The question is a good one, though, and I've pondered it time and again as we've searched for a new place. If conditions are similar, which plants will I grow again?

Topping the list are those that share their charms in winter. I'm not exactly sure why. Perhaps it's because I've known most warm-season ornamentals since childhood, while those that flower in cold months were chanced upon more recently, one by one. Or maybe it's because as I've grown older, I've become enamored with mild winters and begun to relish the opportunity to be outside in every season.

Whatever the explanation may be, I can't imagine a garden without my favorite ornamental tree, the Japanese flowering apricot (Prunus mume). The cultivar I've grown, 'Peggy Clark,' greets January with thousands of rose-pink double flowers, each accented with a ring of dramatic, extra-long stamens. Best of all, however, is the spicy-sweet fragrance that cloaks the garden at a time when dank earth and decaying leaves usually hold sway.
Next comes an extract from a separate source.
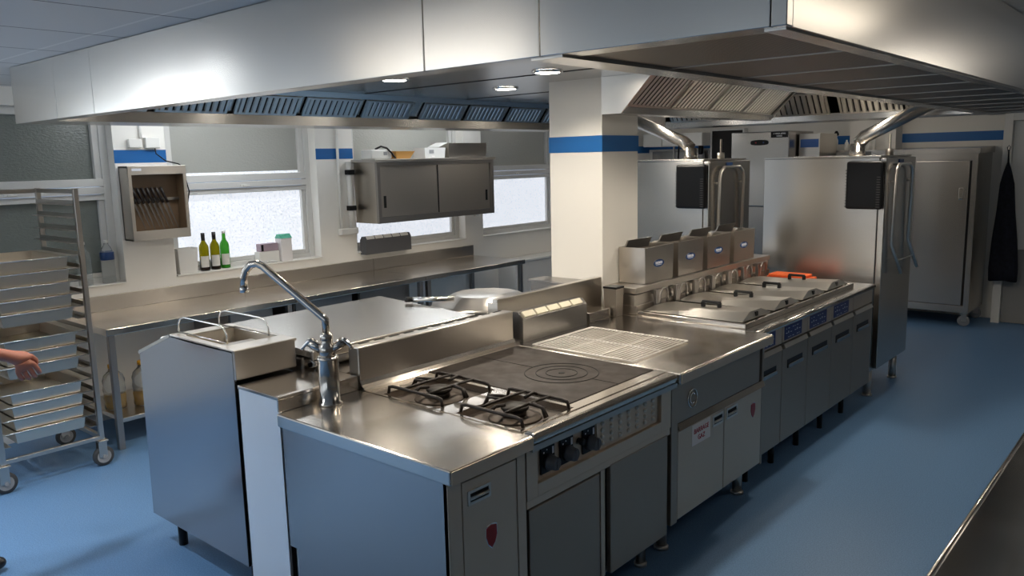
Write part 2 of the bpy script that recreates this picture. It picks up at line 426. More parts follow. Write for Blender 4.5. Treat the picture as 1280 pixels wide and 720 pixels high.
for i in range(9):                                   # window side, facing the aisle
    y0 = 1.72 + i * .492 + (.06 if i > 4 else 0)
    baffle('baffle_filter', (-4.597, y0 + .445, 2.163), (0, -1, 0), (.088, 0, .112), .445)
MB().prism([(-4.622, 2.163), (-4.530, 2.279), (-4.507, 2.279), (-4.478, 2.314), (-4.54, 2.314)], 1, 1.70, 6.70).build('filter_bed', 'hood_in', hood)
for i in range(5):                                   # far end, facing back along the island
    x0 = -3.85 + i * .49 + (.06 if i > 2 else 0)
    baffle('baffle_filter', (x0, 6.715, 2.147), (1, 0, 0), (0, -.125, .165), .47)
# island plenum beside the column
B(-2.79, -2.78, 4.052, 6.14, 2.10, 2.314).box(-2.78, -2.655, 4.07, 6.14, 2.098, 2.108).box(-2.665, -2.655, 4.07, 6.14, 2.108, 2.14).build('plenum', 'hood_in', hood)
poly = [(-2.79, 2.098), (-2.655, 2.098), (-2.44, 2.314), (-2.79, 2.314)]
MB().prism(poly, 1, 4.045, 4.055).build('end_plate', 'lid', hood)
MB().prism(poly, 1, 6.14, 6.15).build('end_plate', 'hood', hood)
for i in range(4): baffle('baffle_filter', (-2.65, 4.085 + i * .51 + .5, 2.142), (0, -1, 0), (.185, 0, .172), .495, 10)
# perforated fresh-air plenum on the aisle side
B(-1.302, -1.292, HY0 + .014, HY1 - .014, HZ0, 2.314).box(-1.34, -1.24, HY0 + .014, HY1 - .014, HZ0 - .006, HZ0 + .004).build('plenum_rail', 'hood_in', hood)
k = 0; y = HY0 + .08
while y < HY1 - .1:
    y1 = min(y + .47, HY1 - .02)
    B(-1.238, -.735, y + .006, y1 - .006, HZ0 + .004, HZ0 + .012).box(-1.24, -.733, y1 - .006, y1 + .006, HZ0 + .001, HZ0 + .012, mi=1).build('perforated_panel', ['perf', 'darksteel'], hood); y = y1
spots = [(-3.58, 2.13), (-3.58, 3.13), (-3.60, 4.11), (-3.60, 5.12), (-2.78, 3.52), (-1.95, 2.45), (-1.95, 3.52), (-1.75, 5.1), (-3.58, 6.0), (-2.0, 6.3)]
for (x, y) in spots:
    mb = MB(); mb.lathe([(.068, .010), (.068, .001), (.072, -.001), (.084, .0), (.086, .011)], (x, y, 2.3035), caps=False); mb.build('spot_rim', 'chrome', hood)
    MB().lathe([(.066, 0), (.066, .006), (.03, .008)], (x, y, 2.304)).build('spot_glass', 'lamp', hood)
    l = bpy.data.lights.new('hood_spot', 'SPOT'); l.energy = 34 if x < -3 else (19 if x < -2.5 else 30); l.color = (1, .90, .76); l.spot_size = 2.5; l.spot_blend = .35; l.shadow_soft_size = .05
    lo = bpy.data.objects.new('hood_spot', l); C.objects.link(lo); lo.location = (x, y, 2.296)

# unseen ceiling lights; several added only to brighten the floor and far end
def batten(x, y, hx, hy, glow):
    t = thing('ceiling_light', 'unseen white batten ceiling light outside the canopy', 'ceiling light', (x, y, ZC), 'ceiling batten lights')
    B(x - hx, x + hx, y - hy, y + hy, ZC - .04, ZC - .0005, .004).build('housing', 'whiteplastic', t)
    k = .012
    B(x - hx + k, x + hx - k, y - hy + k, y + hy - k, ZC - .085, ZC - .041, .012).build('diffuser', glow, t)
batten(-5.62, .3, .38, .075, 'cooltube'); batten(-3.05, .3, .62, .075, 'dimtube'); batten(-4.0, -.8, .6, .075, 'cooltube')  # rearmost batten added out of view to brighten the left floor
batten(-.18, 3.05, .06, .45, 'dimtube'); batten(.2, 5.6, .075, .62, 'tube'); batten(-.72, 7.7, .06, .5, 'tube'); batten(-2.9, 8.6, .6, .075, 'tube'); batten(-5.0, 8.4, .5, .075, 'tube')  # battens past the hood added, unseen, to brighten the far end
def fill_downlight(x, y):  # unseen lamp added to brighten the floor of the left aisle
    t = thing('ceiling_fill_light', 'added unseen downlight over the side aisle', 'ceiling light', (x, y, ZC), 'added fill downlights')
    MB().lathe([(.085, .010), (.085, .001), (.09, -.002), (.11, .0), (.112, .0105)], (x, y, ZC - .012), caps=False).build('rim', 'whiteplastic', t)
    MB().lathe([(.084, 0), (.084, .006), (.03, .008)], (x, y, ZC - .0105)).build('glass', 'cooltube', t)
    l = bpy.data.lights.new('fill_downlight', 'SPOT'); l.energy = 95; l.color = (.80, .90, 1.0); l.spot_size = 1.75; l.spot_blend = .6; l.shadow_soft_size = .08
    lo = bpy.data.objects.new('fill_downlight', l); C.objects.link(lo); lo.location = (x, y, ZC - .02)
fill_downlight(-4.15, .85); fill_downlight(-4.9, -.2)
batten(-5.55, 3.2, .075, .62, 'cooltube'); batten(-5.55, 5.6, .075, .62, 'cooltube')

# ------------------------------------------------------------------ island: shared bits
def handle(door, xf, y0, y1, z0, z1):
    """recessed grip plate on a front that faces +X"""
    t = .010
    B(xf, xf + .004, y0, y1, z0, z0 + t).box(xf, xf + .004, y0, y1, z1 - t, z1).box(xf, xf + .004, y0, y0 + t, z0 + t, z1 - t).box(xf, xf + .004, y1 - t, y1, z0 + t, z1 - t)\
        .box(xf - .002, xf + .001, y0 + t, y1 - t, z0 + t, z1 - t, mi=1).tube([(xf + .003, y0 + t, z0 + .022), (xf + .010, (y0 + y1) / 2, z0 + .026), (xf + .003, y1 - t, z0 + .022)], .006, 8)\
        .build('recessed_handle', ['lid', 'dark'], door)
def shield(parent, xf, y, z, s=1.0):
    pts = [(-.024, .034), (.0, .040), (.024, .034), (.026, .0), (.015, -.028), (0, -.042), (-.015, -.028), (-.026, 0)]
    MB().prism([(y + p[0] * s, z + p[1] * s) for p in pts], 0, xf, xf + .003).prism([(y + p[0] * s * 1.12, z + p[1] * s * 1.1) for p in pts], 0, xf, xf + .0015, 1).build('shield_badge', ['red', 'chrome'], parent, label='small red shield badge')
def leg(parent, x, y, h=.16, r=.022):
    MB().cyl((x, y, .012), (x, y, h), r).lathe([(r * 1.35, 0), (r * 1.35, .014), (r, .02)], (x, y, 0)).build('leg', 'steel', parent)
XF = -1.75           # front face of the range line

# end cabinet with its worktop
t = thing('end_cabinet', 'narrow steel end cabinet with red shield at the near corner of the island', 'cabinet', (-2.2, 1.86, 0))
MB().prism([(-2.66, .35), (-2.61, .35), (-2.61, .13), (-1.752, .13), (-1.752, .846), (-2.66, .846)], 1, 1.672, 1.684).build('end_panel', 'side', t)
B(-2.64, XF - .02, 1.685, 2.055, .13, .845).build('body', 'steel', t)
B(XF - .02, XF, 1.672, 1.735, .13, .845, .002).box(XF - .02, XF, 2.012, 2.056, .13, .845, .002).box(XF - .02, XF, 1.735, 2.012, .825, .845).build('stile', 'door', t)
d = B(XF - .019, XF - .001, 1.739, 2.008, .13, .821, .003).build('door', 'door', t)
handle(d, XF - .001, 1.763, 1.872, .735, .785); shield(d, XF - .001, 1.872, .592)
B(-2.66, -1.712, 1.65, 2.056, .848, .90, .006).build('worktop', 'top', t)
B(-1.7125, -1.709, 1.656, 2.056, .851, .895, .001).build('warm_edge_strip', 'door', t)  # thin strip over the edge, its warm tint painted in for warm light
leg(t, -1.83, 1.74, .14); leg(t, -2.55, 1.74, .14); leg(t, -1.83, 2.0, .14)
# raised service ledge behind it
t = thing('service_ledge', 'raised steel pipe ledge with pale end panel behind the tap', 'ledge', (-2.81, 1.9, 0))
B(-2.955, -2.668, 1.668, 1.68, .03, .946).build('end_panel', 'pale', t)
B(-2.95, -2.672, 1.682, 2.05, .03, .935).box(-2.95, -2.745, 2.05, 2.62, .85, .935).build('body', 'side', t)
B(-2.955, -2.664, 1.662, 2.05, .947, .962, .003).box(-2.955, -2.742, 2.05, 2.62, .947, .962).box(-2.672, -2.663, 1.664, 2.05, .901, .947).build('cover', 'top', t)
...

Although named for the country where it was first found in cultivation by Europeans, the tree is native to China. There the plant is known as mei, or plum, and joins the gnarled pine and the pliable bamboo as one of the three friends of winter.

Unlike the many cultivars that sport semi-double or double blooms, the flower of the true species has five petals. In China, they represent the five blessings: wealth, health, love of virtue, old age, and natural death.

The treasured apricot of my future garden will be joined by other delectable winter-blooming plants, such as paper bush (Edgeworthia chrysantha), a fragrant shrub with clusters of pale yellow flowers, and winter iris (I. unguicularis), a perennial with unreasonably cheerful blooms that snuggle close to the earth on short perianth tubes that serve as stems. And though I'm sure friends will share a bounty of Lenten roses (Helleborus orientalis), I'll also plant 'Ivory Prince,' a hellebore hybrid with handsome blue-green foliage and pink buds that open into upright, ivory flowers.

Then, to welcome spring, I'll add Virginia sweetspire (Itea virginica), serviceberry (Amelanchier x grandiflora), and Solomon's seal (Polygonatum commutatum); for summer there will be lemon lilies (Hemerocallis flava), purple coneflowers (Echinacea purpurea), and 'Brown Turkey' fig; and for autumn, pineapple sage (Salvia elegans), zebra grass (Miscanthus sinensis 'Zebrinus'), and dahlias in every color of the rainbow.

I'll also grow variegated holly osmanthus (O. heterophyllus 'Variegatus'), my favorite evergreen for holiday arrangements, as well as Harry Lauder's walking stick (Corylus avellana 'Contorta') and pussy willow (Salix discolor), for cut stems.

Somewhere in the mix, I'll add a dwarf magnolia, perhaps 'Little Gem,' or 'Teddy Bear,' for the gift of its fresh, lemony fragrance. I'll have to wrangle a small space for culinary herbs too, especially rosemary, thyme and basil.

The list is long, I know. It's plans like these, however, that keep melancholy at bay. Regardless of what I've left behind, I have confidence the best is yet to come. True, I'll begin again with only a few seeds and sentimental treasures from my last carefully-tended plot. But, sweet memories and the lessons learned there will always be mine to keep.